A Consif sabe que o ressarcimento das perdas de todos os planos juntos não abalaria o sistema financeiro, simplesmente porque os bancos no Brasil têm lucros líquidos altíssimos -em 2008, apenas Caixa Econômica Federal, Banco do Brasil, Bradesco, Santander/Real e Itaú/Unibanco ganharam R$ 30,9 bilhões.
Ela sabe que as receitas oriundas de elevadas tarifas cobradas do consumidor brasileiro ultrapassam 20% do total arrecadado pelas instituições financeiras, equivalendo a 130% da folha de pagamento das instituições (nos Estados Unidos, é perto de 30%).

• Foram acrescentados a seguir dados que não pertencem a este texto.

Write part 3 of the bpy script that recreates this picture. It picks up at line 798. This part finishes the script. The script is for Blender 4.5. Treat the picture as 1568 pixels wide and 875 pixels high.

Felizmente, o ministro relator Ricardo Lewandowski não caiu vítima do sofisma da ADPF: negou de pronto a liminar, prestigiando os incontáveis precedentes da Justiça e apontando os lucros aviltantes do setor como prova da falta de urgência e risco de abalo ao sistema financeiro.
Certamente, a Suprema Corte saberá separar a apreciação da constitucionalidade dos planos econômicos do direito dos poupadores a receber as perdas a eles impostas. Como, aliás, está consagrado em todas as instâncias do Poder Judiciário.